Saturday 16 February 2013

"Henry IV", forensic facial reconstruction by manual tracking

Some days ago I read an article in a site talking about the embalmed head of Henry IV (originally Henri IV).

When I finished to read the article I rapidly started to search about matter to make a forensic approximation. However, how mostly of times, I find few things to work.

The mostly of images found was of the embalmed head. It is difficult to put the tissue depth marks because you can make some mistake and compromising the result of the approximation.

Resignedly I researched more on the internet until find a link, where an user called Patrick (thank you!) wrote about an article with a lot of image and two videos, one of a endoscopy ans other about CT-Scan.

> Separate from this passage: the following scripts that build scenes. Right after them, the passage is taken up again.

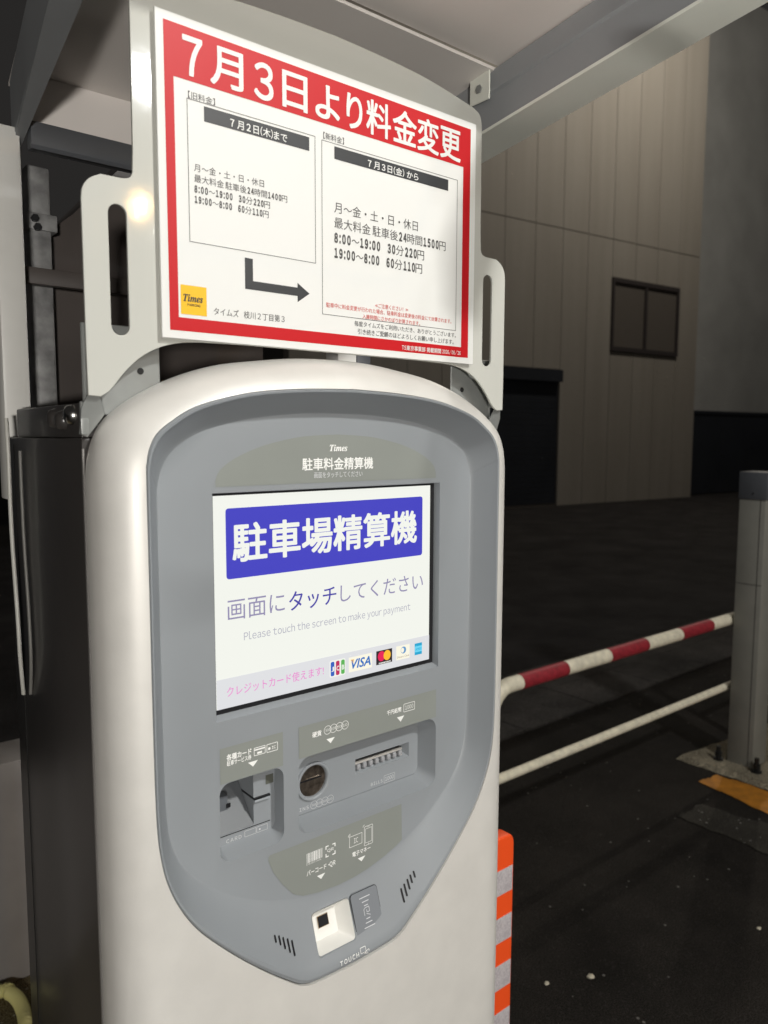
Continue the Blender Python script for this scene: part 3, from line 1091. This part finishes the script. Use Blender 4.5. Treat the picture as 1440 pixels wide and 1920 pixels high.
plate('backing_plate', 'plate_white', SH, [holder, stadium(-.2460, 1.5725, 1.6915, .0092), stadium(.2445, 1.5735, 1.6930, .0092)], -.0072, .0032, .0006)
for sg in (-1, 1):
    x0, x1 = sorted((sg * .200, sg * .2755))
    bm = bmesh.new()
    add_box(bm, x0, x1, .0140, .0165, 1.500, 1.585, .0008, 1)
    xa, xb = sorted((sg * .2700, sg * .2725))
    add_box(bm, xa, xb, -.0040, .0140, 1.520, 1.585, .0006, 1)
    tab = link('bracket', from_bm(bm), 'steel', SH, 30)
    bm = bmesh.new()
    add_tube(bm, [(sg * .220, .0142, 1.5430), (sg * .220, .0132, 1.5430)], .0032, 14)
    link('bolt_hole', from_bm(bm), 'gap', tab)
    lip = [(sg * .2665, 1.518), (sg * .2770, 1.518), (sg * .2815, 1.506), (sg * .2815, 1.482), (sg * .2740, 1.479), (sg * .2600, 1.500)]
    bm = bmesh.new()
    a = [bm.verts.new((x, -.0035 + (1.518 - z) * .35, z)) for x, z in lip]
    b = [bm.verts.new((x, -.0015 + (1.518 - z) * .35, z)) for x, z in lip]
    bm.faces.new(a); bm.faces.new(b[::-1])
    for k in range(6):
        bm.faces.new((a[k], b[k], b[(k + 1) % 6], a[(k + 1) % 6]))
    link('lower_lip', from_bm(bm), 'steel', SH)

# ------------------------------------------------------------------ notice on the holder
NS = empty('notice_sign', (0, -.012, 1.574), 'rectangular white notice with a red border and fare change lettering, fixed to the backing plate', 'sign')
YS = -.0134
plate('board', 'poster', NS, [rect(-.2080, .2120, 1.5745, 1.8715)], YS, .0030, .0004)
flat('border', 'poster_red', NS, [rect(-.2006, .2026, 1.5817, 1.8636), rect(-.1914, .1902, 1.5944, 1.8156)], YS - .0003)
y1 = YS - .0003
y2 = YS - .0006
lettering('title_lettering', 'poster', NS, [place(glyphs(c, .017, res=5), b) for c, b in zip('７月３日より料金変更', [
    (-.1822, -.1618, 1.8200, 1.8560), (-.1540, -.1180, 1.8195, 1.8565), (-.1060, -.0835, 1.8192, 1.8555), (-.0730, -.0420, 1.8195, 1.8560),
    (-.0320, .0000, 1.8200, 1.8555), (.0090, .0310, 1.8190, 1.8560), (.0365, .0725, 1.8195, 1.8575), (.0750, .1120, 1.8200, 1.8575), (.1130, .1480, 1.8190, 1.8575), (.1500, .1850, 1.8190, 1.8560)])], y2)


def num_(t):
    return [(p[0], .022, .9, .34) for p in fw(t)]


def line_frame(x0, x1, z0, z1, w=.0006):
    return frame(x0, x1, z0, z1, w)


lettering('fare_box', 'poster_grey', NS, [line_frame(-.1787, -.0322, 1.6670, 1.7995)], y1)
lettering('fare_box', 'poster_grey', NS, [line_frame(-.0240, .1806, 1.6140, 1.7980)], y1)
lettering('fare_bar', 'poster_ink', NS, [shape([rect(-.1611, -.0399, 1.7825, 1.7965)])], y1)
lettering('fare_bar', 'poster_ink', NS, [shape([rect(-.0071, .1646, 1.7818, 1.7950)])], y1)
lettering('bar_lettering', 'poster', NS, [place(segs(num_('7') + [('月', .014, 1, .34)] + num_('2') + [('日', .014, 1, .22), ('（', .014, .9, .06), ('木', .014, 1, .06), ('）', .014, .9, .12), ('まで', .014, 1, 0)]), (-.1333, -.0675, 1.7840, 1.7930))], y2)
lettering('bar_lettering', 'poster', NS, [place(segs(num_('7') + [('月', .014, 1, .34)] + num_('3') + [('日', .014, 1, .22), ('（', .014, .9, .06), ('金', .014, 1, .06), ('）', .014, .9, .40), ('から', .014, 1, 0)]), (.0389, .1150, 1.7830, 1.7920))], y2)


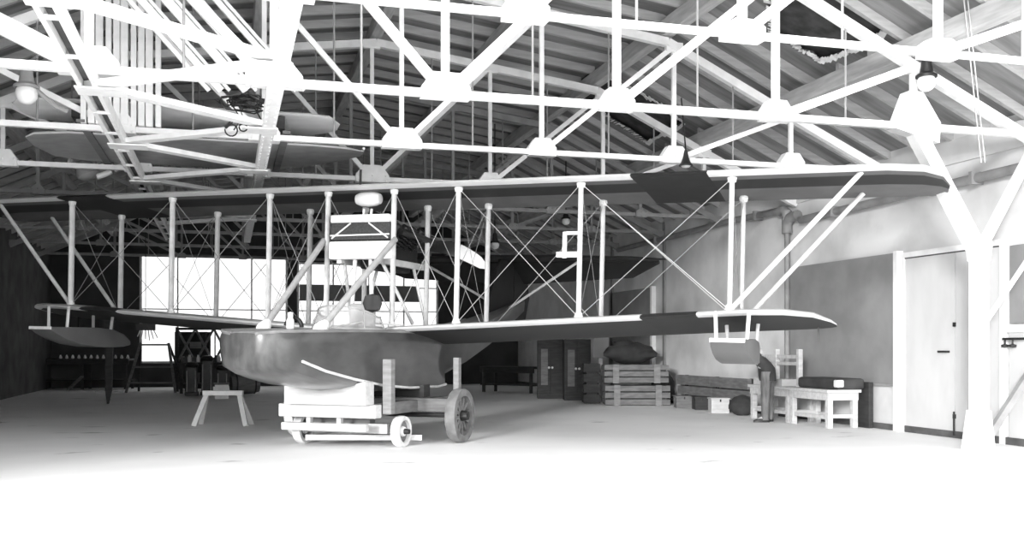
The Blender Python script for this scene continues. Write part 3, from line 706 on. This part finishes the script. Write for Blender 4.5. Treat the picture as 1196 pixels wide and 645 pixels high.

When I saw the video of CT-Scan rotating, I imagined that would be able to reconstruct it using one of the automated technology that I had:

1) By SfM (opensource)

2) With Stereoscan (freeware)

3) With 123D Catch (freeware, running on Linux by Wine)

4) With Blender tracking (opensource)

5) With Voodoo Tracker (freeware)

But before, I needed to download the video. I thought that the Videodownloader Helper would be able to be this, but I was wrong.

When I tryed to open the video on Google Chrome, I received the link and the Vlc/Totem players opened the animation.

So I made a experience without pretentions writing a command line, where FFMPEG converts the online streming video in a image sequence on my pc:

$ ffmpeg -i rtmp:// -sameq %04d.jpg

And... it worked!

FFMPEG surprised me, but none of that cited technology of automatic reconstruction worked. Some because of the characteristics others, maybe, because of my incompetence.

In fact, I had to import the sequence inside Blender and tracking the 3D object manually, using the sequence how reference.

If you see the frame where the skin starts to appear you'll see that the skull was not modeled, instead this you'll see some reference lines. The tissue depth markers was put using these lines and the image how reference.

The skulls that appear are only background images.

The next step is refine the technique always thinking on evolution of knowledge.

But, more important than this is to share what I learned with you, dear reader.

I hope you enjoy. A big hug and I see you in the next!